Spencer prays out loud to God asking for him to help his wife. These two always pray out loud, so everyone can hear. Nothing is sacred.
So the two prima donnas either realize they really do hate the jungle and want to quit, or they decide to throw a fit because it gets them attention. I’m sure it was the latter.
When the couple tell their cast mates they are thinking of quitting, Lou Diamond Phillips asks them to reconsider, for charities sake.
Spencer’s response?
“That’s why we chose the two biggest charities in the world.”
Phillips replied, “So, they don’t need the money?”

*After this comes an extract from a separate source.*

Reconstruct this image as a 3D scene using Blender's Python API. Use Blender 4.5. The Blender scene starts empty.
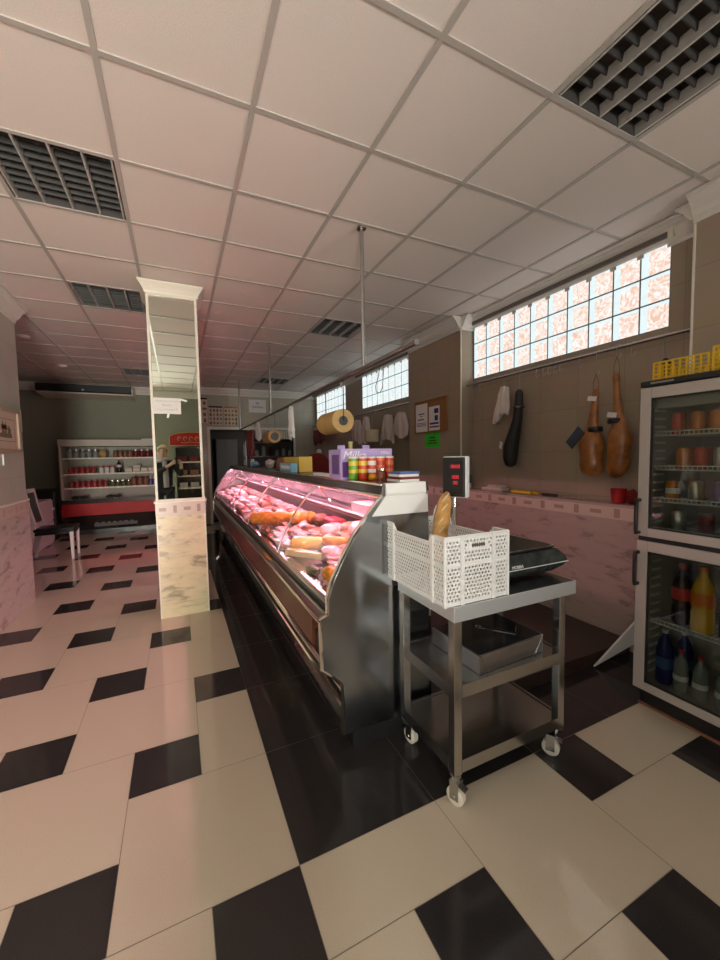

Then, Ben Silverman, Chairman at NBC Universal then gets on the phone to Spencer and tries talking him through the situation. He says, “Spencer, just tell me what’s bothering you.”
Spencer’s response is as douchey as you would expect. Even worse actually.
He said: “I’m too rich and too famous to be sitting here with these people and cleaning up their sh*t in the jungle, my man. This cast is devaluing our fame right now. I’m sitting next to VH1 comediennes I have never seen before. I’m sitting next to wrestlers. It’s just not the show – I thought it would be all celebrities.. Stars of shows get treated like stars, dude. I’m f***ing supposed to be cleaning up John Salley’s sh*t in a bucket, dude. You’ve never even cleaned up your own sh*t let alone taken John Salley’s sh*t to the creek, have you?”
Please tell me Spencer Pratt REALLY had to carry John Salley’s sh*t in a bucket to a creek. If so, I think this is the greatest show ever.